As a young American, you’re told enough lies by the time you’re eighteen to kill an adult horse. Luckily, most are innocent: your blood is blue until it touches oxygen, if you swallow a watermelon seed, it’ll grow inside you, gum stays in your stomach for seven years, you use only 10% of your brain, etc.
However, every winter a much more sinister lie would come regarding the origin of your Christmas presents.
You were told of a fat, jolly man, decked in red from head-to-toe who squeezes himself down your chimney (or front door, if you lacked one), eats all your cookies, and leaves a bunch of presents beneath your tree.
That is, as long as one simple condition was met; that you have been good this year.
However, dear friends, your parents were being EVIL and LYING to you.
Santa is not only a false prophet whose existence is scientifically impossible, but a symbol of authoritarian fascism meant to stifle the spirits of children worldwide by stuffing them into such arbitrary boxes as “bad” and “good.”
Just think about it for a moment! How would such a fat man fit through the chimneys when, according to Missouri University, chimneys are hardly ever over thirteen inches in diameter? Isn’t that forced intrusion, anyways?
What a weirdo.
And what about the magical reindeer? They surely aren’t pulling that sleigh around the world by their own choice.
I mean, Santa has already shown himself more than willing to put aside morality and enslave the elves for his benefit. Someone tell these elves they can create a union!
Besides, the distance around the world is 24,901 miles. Without even considering the time Santa would spend inside each house, the deer would have to move at a minimum of 2,075 miles per hour just to make the trip.
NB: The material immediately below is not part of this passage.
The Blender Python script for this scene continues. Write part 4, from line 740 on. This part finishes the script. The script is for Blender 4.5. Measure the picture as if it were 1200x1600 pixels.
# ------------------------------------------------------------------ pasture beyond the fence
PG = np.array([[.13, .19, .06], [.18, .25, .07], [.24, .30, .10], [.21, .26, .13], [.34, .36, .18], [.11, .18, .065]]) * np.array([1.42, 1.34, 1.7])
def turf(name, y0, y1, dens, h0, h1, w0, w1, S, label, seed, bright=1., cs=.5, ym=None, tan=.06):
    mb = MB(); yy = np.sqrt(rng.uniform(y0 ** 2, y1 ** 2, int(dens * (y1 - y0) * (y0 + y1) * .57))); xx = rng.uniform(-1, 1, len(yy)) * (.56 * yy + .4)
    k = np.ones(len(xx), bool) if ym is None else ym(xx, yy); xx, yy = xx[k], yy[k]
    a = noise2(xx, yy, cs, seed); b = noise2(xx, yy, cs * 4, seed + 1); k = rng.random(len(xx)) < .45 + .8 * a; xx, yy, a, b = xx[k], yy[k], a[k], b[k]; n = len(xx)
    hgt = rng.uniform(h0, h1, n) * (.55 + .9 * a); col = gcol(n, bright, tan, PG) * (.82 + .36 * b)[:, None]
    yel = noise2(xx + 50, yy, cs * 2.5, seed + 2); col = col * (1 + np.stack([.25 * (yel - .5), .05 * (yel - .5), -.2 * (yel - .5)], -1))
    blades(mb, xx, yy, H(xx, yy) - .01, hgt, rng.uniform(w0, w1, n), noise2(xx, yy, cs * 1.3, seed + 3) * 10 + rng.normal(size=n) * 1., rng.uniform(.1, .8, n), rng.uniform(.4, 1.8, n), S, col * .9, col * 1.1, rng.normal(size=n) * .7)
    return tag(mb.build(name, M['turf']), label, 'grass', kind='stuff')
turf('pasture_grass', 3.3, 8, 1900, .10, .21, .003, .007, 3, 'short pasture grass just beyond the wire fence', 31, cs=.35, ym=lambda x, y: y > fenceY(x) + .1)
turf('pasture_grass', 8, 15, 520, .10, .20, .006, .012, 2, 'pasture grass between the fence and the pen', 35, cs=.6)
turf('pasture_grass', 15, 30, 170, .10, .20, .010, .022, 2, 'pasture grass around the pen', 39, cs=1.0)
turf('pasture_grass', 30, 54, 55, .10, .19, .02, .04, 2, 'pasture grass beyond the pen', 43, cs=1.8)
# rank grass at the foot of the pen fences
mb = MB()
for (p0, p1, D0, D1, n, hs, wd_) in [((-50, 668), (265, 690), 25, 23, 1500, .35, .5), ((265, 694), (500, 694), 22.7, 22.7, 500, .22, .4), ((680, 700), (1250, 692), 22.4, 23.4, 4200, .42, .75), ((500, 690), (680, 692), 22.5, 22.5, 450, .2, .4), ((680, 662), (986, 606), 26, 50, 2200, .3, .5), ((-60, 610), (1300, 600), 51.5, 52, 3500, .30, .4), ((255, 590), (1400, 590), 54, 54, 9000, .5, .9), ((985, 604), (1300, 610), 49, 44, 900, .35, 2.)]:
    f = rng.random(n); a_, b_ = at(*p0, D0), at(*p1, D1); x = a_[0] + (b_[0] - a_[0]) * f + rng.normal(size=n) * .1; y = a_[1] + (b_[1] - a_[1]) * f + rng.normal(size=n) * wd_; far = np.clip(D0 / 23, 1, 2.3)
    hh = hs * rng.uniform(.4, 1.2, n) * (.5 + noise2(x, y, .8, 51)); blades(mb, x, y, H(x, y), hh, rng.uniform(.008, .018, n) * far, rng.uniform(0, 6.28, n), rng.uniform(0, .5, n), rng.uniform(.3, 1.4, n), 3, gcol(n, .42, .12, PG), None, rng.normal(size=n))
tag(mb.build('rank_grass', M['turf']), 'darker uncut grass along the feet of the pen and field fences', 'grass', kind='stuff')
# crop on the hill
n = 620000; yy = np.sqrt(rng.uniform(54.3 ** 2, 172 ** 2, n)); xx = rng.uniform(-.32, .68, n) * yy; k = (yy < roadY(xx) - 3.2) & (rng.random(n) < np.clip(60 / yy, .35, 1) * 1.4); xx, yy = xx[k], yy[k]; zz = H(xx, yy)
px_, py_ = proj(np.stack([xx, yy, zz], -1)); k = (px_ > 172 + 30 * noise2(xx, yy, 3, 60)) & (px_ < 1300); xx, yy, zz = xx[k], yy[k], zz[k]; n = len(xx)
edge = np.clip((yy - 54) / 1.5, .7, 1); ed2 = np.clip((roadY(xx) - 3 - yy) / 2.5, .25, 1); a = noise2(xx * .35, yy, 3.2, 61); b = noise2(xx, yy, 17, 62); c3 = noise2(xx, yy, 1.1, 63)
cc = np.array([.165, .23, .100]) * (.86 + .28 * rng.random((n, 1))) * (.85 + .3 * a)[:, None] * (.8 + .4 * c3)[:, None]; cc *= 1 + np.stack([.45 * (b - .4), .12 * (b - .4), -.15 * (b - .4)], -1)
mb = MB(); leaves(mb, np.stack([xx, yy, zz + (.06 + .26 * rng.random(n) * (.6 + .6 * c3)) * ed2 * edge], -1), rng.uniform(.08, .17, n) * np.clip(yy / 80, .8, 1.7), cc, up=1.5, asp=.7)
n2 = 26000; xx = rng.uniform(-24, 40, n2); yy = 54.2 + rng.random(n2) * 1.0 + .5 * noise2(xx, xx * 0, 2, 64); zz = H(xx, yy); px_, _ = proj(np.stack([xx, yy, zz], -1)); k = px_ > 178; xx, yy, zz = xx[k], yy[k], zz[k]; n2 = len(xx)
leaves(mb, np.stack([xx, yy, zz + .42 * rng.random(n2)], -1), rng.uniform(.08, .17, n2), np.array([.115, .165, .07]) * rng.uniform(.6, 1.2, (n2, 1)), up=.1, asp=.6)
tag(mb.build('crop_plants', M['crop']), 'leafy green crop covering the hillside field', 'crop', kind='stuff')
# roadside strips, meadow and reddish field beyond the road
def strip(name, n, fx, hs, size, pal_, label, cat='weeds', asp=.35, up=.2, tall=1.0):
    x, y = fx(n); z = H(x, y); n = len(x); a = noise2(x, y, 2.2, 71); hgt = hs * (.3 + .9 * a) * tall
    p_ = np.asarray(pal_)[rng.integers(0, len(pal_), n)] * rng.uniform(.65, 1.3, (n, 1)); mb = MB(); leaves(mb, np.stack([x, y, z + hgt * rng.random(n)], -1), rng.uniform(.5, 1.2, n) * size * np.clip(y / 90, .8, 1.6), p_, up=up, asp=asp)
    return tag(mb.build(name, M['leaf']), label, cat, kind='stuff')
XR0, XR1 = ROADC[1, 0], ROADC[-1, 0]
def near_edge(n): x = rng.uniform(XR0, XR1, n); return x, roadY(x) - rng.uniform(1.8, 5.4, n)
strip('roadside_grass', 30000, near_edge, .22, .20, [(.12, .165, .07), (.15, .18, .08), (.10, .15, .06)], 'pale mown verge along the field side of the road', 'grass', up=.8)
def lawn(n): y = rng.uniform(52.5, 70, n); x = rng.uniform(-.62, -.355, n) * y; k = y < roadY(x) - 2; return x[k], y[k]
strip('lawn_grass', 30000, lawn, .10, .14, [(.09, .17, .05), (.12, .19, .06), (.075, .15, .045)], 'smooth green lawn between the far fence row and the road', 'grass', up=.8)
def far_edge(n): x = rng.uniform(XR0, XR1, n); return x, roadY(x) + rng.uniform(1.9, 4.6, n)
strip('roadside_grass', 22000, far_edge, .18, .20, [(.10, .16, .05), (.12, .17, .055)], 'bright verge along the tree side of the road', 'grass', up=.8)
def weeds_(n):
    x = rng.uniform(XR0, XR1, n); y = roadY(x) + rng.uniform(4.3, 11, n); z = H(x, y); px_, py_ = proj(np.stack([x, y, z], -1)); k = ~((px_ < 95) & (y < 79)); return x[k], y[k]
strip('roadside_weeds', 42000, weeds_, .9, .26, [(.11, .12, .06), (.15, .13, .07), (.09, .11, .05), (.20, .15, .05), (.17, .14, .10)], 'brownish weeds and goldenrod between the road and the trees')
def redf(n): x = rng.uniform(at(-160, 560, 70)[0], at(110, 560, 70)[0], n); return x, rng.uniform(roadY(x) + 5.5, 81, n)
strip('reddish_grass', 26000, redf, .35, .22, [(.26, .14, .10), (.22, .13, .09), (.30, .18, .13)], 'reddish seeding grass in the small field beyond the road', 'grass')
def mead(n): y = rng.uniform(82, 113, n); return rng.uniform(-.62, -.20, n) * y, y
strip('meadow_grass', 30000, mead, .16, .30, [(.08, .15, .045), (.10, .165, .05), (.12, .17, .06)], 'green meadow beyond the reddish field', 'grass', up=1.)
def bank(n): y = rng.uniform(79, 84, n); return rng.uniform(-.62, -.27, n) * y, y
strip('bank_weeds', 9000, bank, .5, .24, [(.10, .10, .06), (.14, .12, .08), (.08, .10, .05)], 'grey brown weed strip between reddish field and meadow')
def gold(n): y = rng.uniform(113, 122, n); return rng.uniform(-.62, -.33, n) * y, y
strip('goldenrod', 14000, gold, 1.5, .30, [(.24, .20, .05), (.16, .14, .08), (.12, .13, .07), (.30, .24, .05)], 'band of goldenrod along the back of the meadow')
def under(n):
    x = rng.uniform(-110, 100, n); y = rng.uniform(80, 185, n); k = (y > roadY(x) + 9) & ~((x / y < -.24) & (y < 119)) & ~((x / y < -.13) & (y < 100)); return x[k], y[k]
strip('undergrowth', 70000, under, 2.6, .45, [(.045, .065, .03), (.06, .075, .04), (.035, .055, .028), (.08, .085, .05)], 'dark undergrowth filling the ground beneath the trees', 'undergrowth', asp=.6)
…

The sheer number of calories necessary for such a journey taken at such a speed could not be held in the tender, delicate bodies of reindeer. If my dad had told me they were elk, maybe I would’ve been fooled, but not now!
In conclusion, Santa Claus is not real. I’m sorry.
We must start being honest with ourselves and accept that our trust was broken during the most vulnerable times of our lives, so we may break the cycle for our children.